Nostalgic Cinema

Reefer Madness (1936)

Reefer Madness (USA, 1936) 68 min B&W DIR: Louis Gasnier. PROD: George Hirliman. SCR: Arthur Hoerl. DOP: Jack Greenhalgh. CAST: Dorothy Short, Kenneth Craig, Lillian Miles, Dave O’Brien, Thelma White, Carleton Young.


This dated cautionary fable about the evils of marijuana (originally released with the title Tell Your Children, still seen at the end) was rediscovered in the 1960s and quickly became a midnight cult favourite for potheads at college screenings or revival houses. Today (like all of these dated exploitation films that masquerade as education) it remains in high circulation on public domain DVD labels. You don’t need to be stoned to giggle at the ludicrous fear-mongering (as the narrator informs us of some kid who got high on pot and killed his parents with an axe), but it wouldn’t hurt.
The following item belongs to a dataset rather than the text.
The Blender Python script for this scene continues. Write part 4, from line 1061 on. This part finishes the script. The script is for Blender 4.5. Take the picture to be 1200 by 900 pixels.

The structure of Reefer Madness would still be used decades later in similar scare pictures: a fire-and-brimstone authority figure reaches to a room full of shocked parents (or even addresses the viewer) about depraved behaviours which exist just beyond our doorstep. Whether it was the evil vine of drugs, promiscuity or juvenile delinquency ravaging our land, our narrator would relate a story of how an innocent soul would be corrupted by one of these demons. Of course the public really paid to see the thrills of dope smoking and cheap sex, but these moments have far less screen time than all the sermonizing. In this sordid tale, Bill (Kenneth Craig) and his high school friends start hanging out at the apartment of an adult couple Mae (Thelma White) and Jack (Carleton Young), who introduces them to the evil weed, as well as the piano playing and cheap sex resultant from it.

Today, this flick is a camp classic because the people begin laughing hysterically before they finish the first puff of the wacky tabacky, no one inhales, and of course, for the stoned characters’ irrepressible urge to play the piano with a storm that would do Cecil Taylor proud. (“Faster! Play it faster!”) However, my favourite scenes are the feeble attempts at action: witness the hilarious moments where one teenager hits a pedestrian with his car (you actually see the man duck a good six feet away from the vehicle), and when a distraught female can no longer cope with the damage perpetrated by marijuana and jumps out a window!

Reefer Madness could also be an ancestor to all those educational films we saw in public school. The stereotypes found in classroom films were already used (and outmoded) in this movie! The teenagers all appear to be in their late 20s, and their abundant “Gee whillikers” dialogue is hackneyed to the extreme. Bill is such a wimp that he has to get his mother to stop his younger brother from teasing him. (Bill looks old enough to have fathered his brother!)

Most of these early exploitation films are worth seeing once for their historic curiosity value, but Reefer Madness remains a delight in repeated viewings. It has since been adapted to a stage play, a 1998 musical (!) and a 2005 TV movie adaptation of the musical version. Trivia note: Dave O’Brien (best known as Captain Midnight) and Dorothy Short (who also appeared in another dated “pot” classic, Assassin of Youth) were married in real life, and co-starred in several films.